Référence : 2023 CAF 73

[TRADUCTION FRANÇAISE]

CORAM :

LE JUGE BOIVIN

LA JUGE ROUSSEL

LA JUGE GOYETTE

 

 

ENTRE :

LE PROCUREUR GÉNÉRAL DU CANADA

appelant

et

PATRICK LAWLOR

intimé

Audience tenue à Halifax (Nouvelle-Écosse), le 22 mars 2023.

Jugement rendu à Ottawa (Ontario), le 30 mars 2023.

MOTIFS DU JUGEMENT :

LE JUGE BOIVIN

Y ONT SOUSCRIT :

LA JUGE ROUSSEL

LA JUGE GOYETTE

 


Date : 20230330


Dossier : A-176-22

Référence : 2023 CAF 73

CORAM :

LE JUGE BOIVIN

LA JUGE ROUSSEL

LA JUGE GOYETTE

 

 

ENTRE :

LE PROCUREUR GÉNÉRAL DU CANADA

appelant

et

PATRICK LAWLOR

intimé

MOTIFS DU JUGEMENT

LE JUGE BOIVIN

[1] L’appelant, le procureur général du Canada, interjette appel du jugement de la juge Heneghan de la Cour fédérale (la juge), rendu le 3 juin 2022 (2022 CF 821). Dans cette décision, la juge a fait droit à la demande de contrôle judiciaire introduite par l’intimé, M. Lawlor, concernant une décision de classification des emplois.

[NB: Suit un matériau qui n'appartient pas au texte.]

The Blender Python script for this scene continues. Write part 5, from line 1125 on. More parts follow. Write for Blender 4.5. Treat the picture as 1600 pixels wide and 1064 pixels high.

[2] L’intimé est un employé civil de la Marine royale canadienne, qui agit depuis le 15 février 2010 à titre d’analyste des risques. Ce poste a été classé au niveau AS‑04. En 2011, de nouvelles responsabilités ont été ajoutées au poste de l’intimé, notamment la gestion des risques liés à l’information. En 2018, le responsable de l’intimé a demandé que le poste de ce dernier soit rétrospectivement reclassé au niveau AS‑05, à compter de 2011, afin que les responsabilités supplémentaires soient prises en compte.

[3] La demande de reclassement du poste de l’intimé a été examinée et évaluée à deux reprises. Chaque fois, elle a été rejetée en faveur du maintien de la classification au niveau AS‑04.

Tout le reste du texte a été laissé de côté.